Penny Harrington, PPD
The crowd didn’t disperse -- things were just getting interesting. Pretty soon the radio reports to PPD meant that the sergeant on duty arrived. When they spotted her (she was one of the early PPD female cops, a tall redhead), everyone dove into their squad cars to get their “lids,” their hats, which they weren’t ever supposed to take off. She called a wrecker and we were soon outta there. She was NOT pleased with me.
My boss, an old cop, had been monitoring from the shelter. He laughed. “Mary, you may have to put leashes on those dogs and walk them out here!” Troutdale was maybe 12 miles east. Then aside to the shelter people, “If she had to do it, she could!” Many jokes.

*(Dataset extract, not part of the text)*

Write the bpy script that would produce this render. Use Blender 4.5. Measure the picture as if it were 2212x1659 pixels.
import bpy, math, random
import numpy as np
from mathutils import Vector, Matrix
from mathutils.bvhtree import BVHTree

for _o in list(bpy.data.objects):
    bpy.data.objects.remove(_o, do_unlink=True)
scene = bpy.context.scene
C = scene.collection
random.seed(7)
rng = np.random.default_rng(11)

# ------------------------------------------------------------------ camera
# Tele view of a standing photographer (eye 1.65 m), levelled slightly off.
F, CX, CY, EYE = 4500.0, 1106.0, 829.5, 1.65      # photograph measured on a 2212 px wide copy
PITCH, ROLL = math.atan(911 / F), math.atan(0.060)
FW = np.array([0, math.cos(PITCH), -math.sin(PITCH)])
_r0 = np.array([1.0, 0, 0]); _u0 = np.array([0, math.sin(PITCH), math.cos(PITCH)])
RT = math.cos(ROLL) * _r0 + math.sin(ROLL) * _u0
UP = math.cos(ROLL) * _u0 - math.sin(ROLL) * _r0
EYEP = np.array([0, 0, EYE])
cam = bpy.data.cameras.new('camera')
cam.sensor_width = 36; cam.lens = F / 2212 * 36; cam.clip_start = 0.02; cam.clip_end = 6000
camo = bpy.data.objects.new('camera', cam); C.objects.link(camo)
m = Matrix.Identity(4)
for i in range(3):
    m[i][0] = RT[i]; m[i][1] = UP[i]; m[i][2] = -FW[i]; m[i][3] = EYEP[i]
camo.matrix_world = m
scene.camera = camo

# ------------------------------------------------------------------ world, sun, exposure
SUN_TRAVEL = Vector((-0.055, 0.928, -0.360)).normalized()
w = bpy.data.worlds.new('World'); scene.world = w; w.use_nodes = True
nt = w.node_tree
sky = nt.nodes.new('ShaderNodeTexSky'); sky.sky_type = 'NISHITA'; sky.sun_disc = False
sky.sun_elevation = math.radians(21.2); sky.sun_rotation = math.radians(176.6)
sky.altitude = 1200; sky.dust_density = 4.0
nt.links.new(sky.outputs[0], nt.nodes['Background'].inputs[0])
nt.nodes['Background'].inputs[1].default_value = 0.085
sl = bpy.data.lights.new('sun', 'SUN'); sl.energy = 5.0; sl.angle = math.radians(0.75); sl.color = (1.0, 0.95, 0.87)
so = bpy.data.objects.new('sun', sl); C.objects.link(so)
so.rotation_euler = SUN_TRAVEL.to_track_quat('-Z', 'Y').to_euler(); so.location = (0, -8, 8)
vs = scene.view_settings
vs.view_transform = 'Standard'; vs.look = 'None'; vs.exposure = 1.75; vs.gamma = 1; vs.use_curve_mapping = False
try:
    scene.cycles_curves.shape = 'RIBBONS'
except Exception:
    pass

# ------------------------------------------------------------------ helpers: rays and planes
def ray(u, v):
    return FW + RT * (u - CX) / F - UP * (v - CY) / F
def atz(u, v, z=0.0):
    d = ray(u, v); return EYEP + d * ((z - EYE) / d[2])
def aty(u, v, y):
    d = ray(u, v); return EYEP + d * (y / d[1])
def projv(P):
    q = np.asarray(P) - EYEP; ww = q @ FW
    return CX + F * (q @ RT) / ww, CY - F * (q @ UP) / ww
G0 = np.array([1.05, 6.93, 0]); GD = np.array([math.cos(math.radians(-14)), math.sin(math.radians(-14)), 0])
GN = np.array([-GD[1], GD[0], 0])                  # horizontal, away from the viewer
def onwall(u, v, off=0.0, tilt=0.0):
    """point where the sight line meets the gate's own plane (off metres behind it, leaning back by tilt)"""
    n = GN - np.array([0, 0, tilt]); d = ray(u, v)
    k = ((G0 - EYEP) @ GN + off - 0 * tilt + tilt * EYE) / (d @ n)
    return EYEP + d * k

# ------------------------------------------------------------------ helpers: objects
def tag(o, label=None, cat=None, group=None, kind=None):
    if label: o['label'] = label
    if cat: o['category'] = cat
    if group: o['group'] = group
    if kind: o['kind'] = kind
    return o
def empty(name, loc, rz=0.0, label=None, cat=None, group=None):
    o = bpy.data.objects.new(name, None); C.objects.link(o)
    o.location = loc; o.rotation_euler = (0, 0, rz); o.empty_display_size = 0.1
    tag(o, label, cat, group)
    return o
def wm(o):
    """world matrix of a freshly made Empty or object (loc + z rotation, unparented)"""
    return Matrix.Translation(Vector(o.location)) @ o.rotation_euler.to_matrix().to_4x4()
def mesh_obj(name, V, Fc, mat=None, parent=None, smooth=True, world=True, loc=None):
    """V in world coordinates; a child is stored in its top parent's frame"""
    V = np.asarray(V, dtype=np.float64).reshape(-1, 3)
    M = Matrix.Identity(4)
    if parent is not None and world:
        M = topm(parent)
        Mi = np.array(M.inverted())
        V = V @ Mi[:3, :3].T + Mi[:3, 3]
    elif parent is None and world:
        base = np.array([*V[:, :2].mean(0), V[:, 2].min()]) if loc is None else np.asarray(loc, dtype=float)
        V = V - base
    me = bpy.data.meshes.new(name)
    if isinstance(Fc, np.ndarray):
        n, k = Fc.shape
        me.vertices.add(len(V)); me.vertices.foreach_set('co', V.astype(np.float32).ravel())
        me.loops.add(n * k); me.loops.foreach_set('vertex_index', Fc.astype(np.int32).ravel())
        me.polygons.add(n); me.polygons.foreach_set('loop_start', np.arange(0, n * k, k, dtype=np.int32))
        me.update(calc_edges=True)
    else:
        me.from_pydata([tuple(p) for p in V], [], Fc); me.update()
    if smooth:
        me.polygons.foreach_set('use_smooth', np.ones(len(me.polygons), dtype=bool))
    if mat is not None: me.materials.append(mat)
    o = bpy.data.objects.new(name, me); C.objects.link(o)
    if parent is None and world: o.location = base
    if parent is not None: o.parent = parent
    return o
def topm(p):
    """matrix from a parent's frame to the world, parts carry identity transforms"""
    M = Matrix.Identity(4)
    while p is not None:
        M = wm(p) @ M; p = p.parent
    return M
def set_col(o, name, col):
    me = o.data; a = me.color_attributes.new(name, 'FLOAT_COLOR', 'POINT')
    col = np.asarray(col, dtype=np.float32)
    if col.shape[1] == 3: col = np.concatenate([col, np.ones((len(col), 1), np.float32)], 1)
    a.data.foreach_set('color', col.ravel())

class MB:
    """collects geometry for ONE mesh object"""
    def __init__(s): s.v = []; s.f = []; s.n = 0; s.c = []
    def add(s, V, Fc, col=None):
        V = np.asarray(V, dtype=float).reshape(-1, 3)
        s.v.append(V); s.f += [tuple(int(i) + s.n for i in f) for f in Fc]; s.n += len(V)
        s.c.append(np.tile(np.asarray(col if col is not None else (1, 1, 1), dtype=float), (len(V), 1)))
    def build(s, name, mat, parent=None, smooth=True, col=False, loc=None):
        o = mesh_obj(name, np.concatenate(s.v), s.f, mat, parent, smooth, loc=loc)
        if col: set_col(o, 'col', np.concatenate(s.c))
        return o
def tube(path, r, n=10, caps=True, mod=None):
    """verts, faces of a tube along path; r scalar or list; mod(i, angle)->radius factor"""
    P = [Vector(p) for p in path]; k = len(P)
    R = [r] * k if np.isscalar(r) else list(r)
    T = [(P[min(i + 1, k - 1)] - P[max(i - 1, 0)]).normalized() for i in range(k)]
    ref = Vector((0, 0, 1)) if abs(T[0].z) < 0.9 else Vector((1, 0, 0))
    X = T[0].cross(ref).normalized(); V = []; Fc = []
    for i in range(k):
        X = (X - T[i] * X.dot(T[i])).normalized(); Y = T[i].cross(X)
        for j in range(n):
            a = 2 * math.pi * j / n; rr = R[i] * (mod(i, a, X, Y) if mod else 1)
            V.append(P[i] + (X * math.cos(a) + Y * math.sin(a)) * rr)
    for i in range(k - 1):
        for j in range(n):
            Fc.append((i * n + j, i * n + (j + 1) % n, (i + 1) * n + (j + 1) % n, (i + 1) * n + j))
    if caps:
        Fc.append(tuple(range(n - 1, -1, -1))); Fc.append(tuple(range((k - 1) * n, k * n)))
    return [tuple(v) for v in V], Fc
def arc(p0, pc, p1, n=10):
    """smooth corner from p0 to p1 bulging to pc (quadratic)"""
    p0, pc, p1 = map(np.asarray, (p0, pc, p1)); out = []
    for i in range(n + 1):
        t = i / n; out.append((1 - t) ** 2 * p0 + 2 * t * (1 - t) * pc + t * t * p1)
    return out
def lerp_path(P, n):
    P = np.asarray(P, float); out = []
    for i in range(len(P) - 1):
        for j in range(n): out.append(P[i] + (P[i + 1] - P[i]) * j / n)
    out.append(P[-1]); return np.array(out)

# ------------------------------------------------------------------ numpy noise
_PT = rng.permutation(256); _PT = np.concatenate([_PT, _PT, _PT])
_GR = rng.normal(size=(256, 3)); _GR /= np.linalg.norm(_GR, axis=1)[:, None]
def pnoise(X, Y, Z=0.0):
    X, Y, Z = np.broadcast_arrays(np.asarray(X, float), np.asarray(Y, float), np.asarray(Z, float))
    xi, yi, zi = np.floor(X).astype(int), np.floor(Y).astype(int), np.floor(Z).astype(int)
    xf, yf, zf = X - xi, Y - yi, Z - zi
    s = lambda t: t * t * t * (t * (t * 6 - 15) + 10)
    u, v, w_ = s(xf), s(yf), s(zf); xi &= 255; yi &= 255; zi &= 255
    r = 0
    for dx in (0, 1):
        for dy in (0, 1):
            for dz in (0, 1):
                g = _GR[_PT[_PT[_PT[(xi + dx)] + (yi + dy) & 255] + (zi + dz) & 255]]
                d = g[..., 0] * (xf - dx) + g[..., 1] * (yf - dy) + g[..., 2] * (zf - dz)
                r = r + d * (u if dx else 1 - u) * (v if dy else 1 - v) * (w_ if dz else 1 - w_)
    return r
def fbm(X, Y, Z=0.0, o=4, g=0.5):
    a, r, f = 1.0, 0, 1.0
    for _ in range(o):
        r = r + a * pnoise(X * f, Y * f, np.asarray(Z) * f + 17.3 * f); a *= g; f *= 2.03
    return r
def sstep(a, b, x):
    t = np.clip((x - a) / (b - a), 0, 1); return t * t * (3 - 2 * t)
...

The world has changed. In the middle Nineties there were often shots fired downtown because of Hispanic drug gangs. Someone freaked out and held the KOIN- TV station two blocks away hostage, all televised until the cops shut it off because they were showing the SWAT team’s tactics. We had a bomb threat, cleared the building, and when one employee who had been at Starbucks returned with to-go cups for friends, she found the building deserted. She was only puzzled until the reason was explained, then terrified. In the country she had left behind, the bombs actually exploded. She quit as soon as she could find another job. A man was shot to death while he walked down the street holding his little daughter’s hand. It was an accident. The shooter was blocks away. Portland had invested in well-designed tempered-glass bus stop shelters. When bullets hit them, they shattered around you.
I would never challenge a cop now, not even the friendly sheriff’s deputies here in this village where their grandmother might live across the street. Nor would I try to help unless asked. I’d get invisible but watch carefully. And I couldn’t be a cop now -- I can’t handle that much adrenaline anymore. I can’t interpret what’s really going on. I’m much too inclined to give upset people too much room. Too many people have lethal reflexes. On BOTH sides.